• _WRITTEN REQUEST_
Reproduce the material exactly, omitting nothing.

• _SOURCE MATERIAL_
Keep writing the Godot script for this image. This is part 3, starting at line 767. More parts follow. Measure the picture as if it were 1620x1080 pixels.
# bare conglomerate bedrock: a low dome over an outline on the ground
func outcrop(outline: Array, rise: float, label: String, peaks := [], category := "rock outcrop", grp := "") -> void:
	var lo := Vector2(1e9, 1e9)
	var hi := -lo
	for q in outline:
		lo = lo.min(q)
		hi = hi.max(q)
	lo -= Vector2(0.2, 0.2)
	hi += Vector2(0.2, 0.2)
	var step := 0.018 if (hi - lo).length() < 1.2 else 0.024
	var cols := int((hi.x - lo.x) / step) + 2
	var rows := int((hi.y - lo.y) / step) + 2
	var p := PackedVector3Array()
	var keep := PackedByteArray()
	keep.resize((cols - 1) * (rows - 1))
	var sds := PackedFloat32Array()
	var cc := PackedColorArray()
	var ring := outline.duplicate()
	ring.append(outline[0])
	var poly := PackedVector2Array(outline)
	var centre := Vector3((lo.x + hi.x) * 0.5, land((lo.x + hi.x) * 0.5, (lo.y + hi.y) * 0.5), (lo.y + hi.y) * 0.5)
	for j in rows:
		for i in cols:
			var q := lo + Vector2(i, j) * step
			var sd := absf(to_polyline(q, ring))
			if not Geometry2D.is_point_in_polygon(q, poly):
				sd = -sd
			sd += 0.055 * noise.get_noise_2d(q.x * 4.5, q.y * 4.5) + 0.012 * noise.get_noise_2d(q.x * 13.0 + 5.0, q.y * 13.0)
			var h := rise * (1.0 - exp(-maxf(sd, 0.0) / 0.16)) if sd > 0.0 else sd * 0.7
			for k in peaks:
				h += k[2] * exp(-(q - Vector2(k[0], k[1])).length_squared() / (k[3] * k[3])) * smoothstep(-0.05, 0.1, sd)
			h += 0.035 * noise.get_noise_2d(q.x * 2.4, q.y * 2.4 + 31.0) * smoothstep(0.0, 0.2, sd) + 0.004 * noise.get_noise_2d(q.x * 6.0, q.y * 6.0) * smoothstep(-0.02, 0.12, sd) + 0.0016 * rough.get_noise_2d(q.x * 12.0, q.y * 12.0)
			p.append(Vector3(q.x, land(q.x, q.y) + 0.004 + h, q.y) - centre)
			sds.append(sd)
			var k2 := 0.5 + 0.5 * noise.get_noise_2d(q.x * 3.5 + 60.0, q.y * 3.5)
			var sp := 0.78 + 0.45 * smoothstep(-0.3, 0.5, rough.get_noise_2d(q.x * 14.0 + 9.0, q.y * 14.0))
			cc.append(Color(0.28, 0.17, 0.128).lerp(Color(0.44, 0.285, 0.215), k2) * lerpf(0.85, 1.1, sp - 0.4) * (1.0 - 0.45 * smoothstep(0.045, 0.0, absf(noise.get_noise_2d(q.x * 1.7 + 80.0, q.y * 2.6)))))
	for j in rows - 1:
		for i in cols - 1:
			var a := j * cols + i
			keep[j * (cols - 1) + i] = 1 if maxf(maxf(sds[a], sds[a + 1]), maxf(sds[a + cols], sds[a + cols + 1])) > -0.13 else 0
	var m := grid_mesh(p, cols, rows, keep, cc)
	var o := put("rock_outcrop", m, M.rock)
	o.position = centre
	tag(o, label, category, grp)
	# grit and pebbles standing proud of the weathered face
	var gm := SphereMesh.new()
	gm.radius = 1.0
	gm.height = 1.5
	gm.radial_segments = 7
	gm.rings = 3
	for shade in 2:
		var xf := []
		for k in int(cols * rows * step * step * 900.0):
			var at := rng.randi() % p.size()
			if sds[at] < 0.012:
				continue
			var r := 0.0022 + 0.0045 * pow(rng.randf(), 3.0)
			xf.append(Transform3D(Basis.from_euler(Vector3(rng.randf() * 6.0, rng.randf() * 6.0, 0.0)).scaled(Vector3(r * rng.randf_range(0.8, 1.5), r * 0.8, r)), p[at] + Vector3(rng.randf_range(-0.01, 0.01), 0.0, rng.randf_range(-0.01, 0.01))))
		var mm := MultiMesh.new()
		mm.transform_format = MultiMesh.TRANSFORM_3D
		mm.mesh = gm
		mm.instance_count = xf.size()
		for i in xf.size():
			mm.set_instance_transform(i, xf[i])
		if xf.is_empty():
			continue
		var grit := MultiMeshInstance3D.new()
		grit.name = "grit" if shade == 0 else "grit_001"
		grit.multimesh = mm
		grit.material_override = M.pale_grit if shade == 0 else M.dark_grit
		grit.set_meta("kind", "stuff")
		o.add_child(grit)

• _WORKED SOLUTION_
Keep writing the Godot script for this image. This is part 3, starting at line 767. More parts follow. Measure the picture as if it were 1620x1080 pixels.
# bare conglomerate bedrock: a low dome over an outline on the ground
func outcrop(outline: Array, rise: float, label: String, peaks := [], category := "rock outcrop", grp := "") -> void:
	var lo := Vector2(1e9, 1e9)
	var hi := -lo
	for q in outline:
		lo = lo.min(q)
		hi = hi.max(q)
	lo -= Vector2(0.2, 0.2)
	hi += Vector2(0.2, 0.2)
	var step := 0.018 if (hi - lo).length() < 1.2 else 0.024
	var cols := int((hi.x - lo.x) / step) + 2
	var rows := int((hi.y - lo.y) / step) + 2
	var p := PackedVector3Array()
	var keep := PackedByteArray()
	keep.resize((cols - 1) * (rows - 1))
	var sds := PackedFloat32Array()
	var cc := PackedColorArray()
	var ring := outline.duplicate()
	ring.append(outline[0])
	var poly := PackedVector2Array(outline)
	var centre := Vector3((lo.x + hi.x) * 0.5, land((lo.x + hi.x) * 0.5, (lo.y + hi.y) * 0.5), (lo.y + hi.y) * 0.5)
	for j in rows:
		for i in cols:
			var q := lo + Vector2(i, j) * step
			var sd := absf(to_polyline(q, ring))
			if not Geometry2D.is_point_in_polygon(q, poly):
				sd = -sd
			sd += 0.055 * noise.get_noise_2d(q.x * 4.5, q.y * 4.5) + 0.012 * noise.get_noise_2d(q.x * 13.0 + 5.0, q.y * 13.0)
			var h := rise * (1.0 - exp(-maxf(sd, 0.0) / 0.16)) if sd > 0.0 else sd * 0.7
			for k in peaks:
				h += k[2] * exp(-(q - Vector2(k[0], k[1])).length_squared() / (k[3] * k[3])) * smoothstep(-0.05, 0.1, sd)
			h += 0.035 * noise.get_noise_2d(q.x * 2.4, q.y * 2.4 + 31.0) * smoothstep(0.0, 0.2, sd) + 0.004 * noise.get_noise_2d(q.x * 6.0, q.y * 6.0) * smoothstep(-0.02, 0.12, sd) + 0.0016 * rough.get_noise_2d(q.x * 12.0, q.y * 12.0)
			p.append(Vector3(q.x, land(q.x, q.y) + 0.004 + h, q.y) - centre)
			sds.append(sd)
			var k2 := 0.5 + 0.5 * noise.get_noise_2d(q.x * 3.5 + 60.0, q.y * 3.5)
			var sp := 0.78 + 0.45 * smoothstep(-0.3, 0.5, rough.get_noise_2d(q.x * 14.0 + 9.0, q.y * 14.0))
			cc.append(Color(0.28, 0.17, 0.128).lerp(Color(0.44, 0.285, 0.215), k2) * lerpf(0.85, 1.1, sp - 0.4) * (1.0 - 0.45 * smoothstep(0.045, 0.0, absf(noise.get_noise_2d(q.x * 1.7 + 80.0, q.y * 2.6)))))
	for j in rows - 1:
		for i in cols - 1:
			var a := j * cols + i
			keep[j * (cols - 1) + i] = 1 if maxf(maxf(sds[a], sds[a + 1]), maxf(sds[a + cols], sds[a + cols + 1])) > -0.13 else 0
	var m := grid_mesh(p, cols, rows, keep, cc)
	var o := put("rock_outcrop", m, M.rock)
	o.position = centre
	tag(o, label, category, grp)
	# grit and pebbles standing proud of the weathered face
	var gm := SphereMesh.new()
	gm.radius = 1.0
	gm.height = 1.5
	gm.radial_segments = 7
	gm.rings = 3
	for shade in 2:
		var xf := []
		for k in int(cols * rows * step * step * 900.0):
			var at := rng.randi() % p.size()
			if sds[at] < 0.012:
				continue
			var r := 0.0022 + 0.0045 * pow(rng.randf(), 3.0)
			xf.append(Transform3D(Basis.from_euler(Vector3(rng.randf() * 6.0, rng.randf() * 6.0, 0.0)).scaled(Vector3(r * rng.randf_range(0.8, 1.5), r * 0.8, r)), p[at] + Vector3(rng.randf_range(-0.01, 0.01), 0.0, rng.randf_range(-0.01, 0.01))))
		var mm := MultiMesh.new()
		mm.transform_format = MultiMesh.TRANSFORM_3D
		mm.mesh = gm
		mm.instance_count = xf.size()
		for i in xf.size():
			mm.set_instance_transform(i, xf[i])
		if xf.is_empty():
			continue
		var grit := MultiMeshInstance3D.new()
		grit.name = "grit" if shade == 0 else "grit_001"
		grit.multimesh = mm
		grit.material_override = M.pale_grit if shade == 0 else M.dark_grit
		grit.set_meta("kind", "stuff")
		o.add_child(grit)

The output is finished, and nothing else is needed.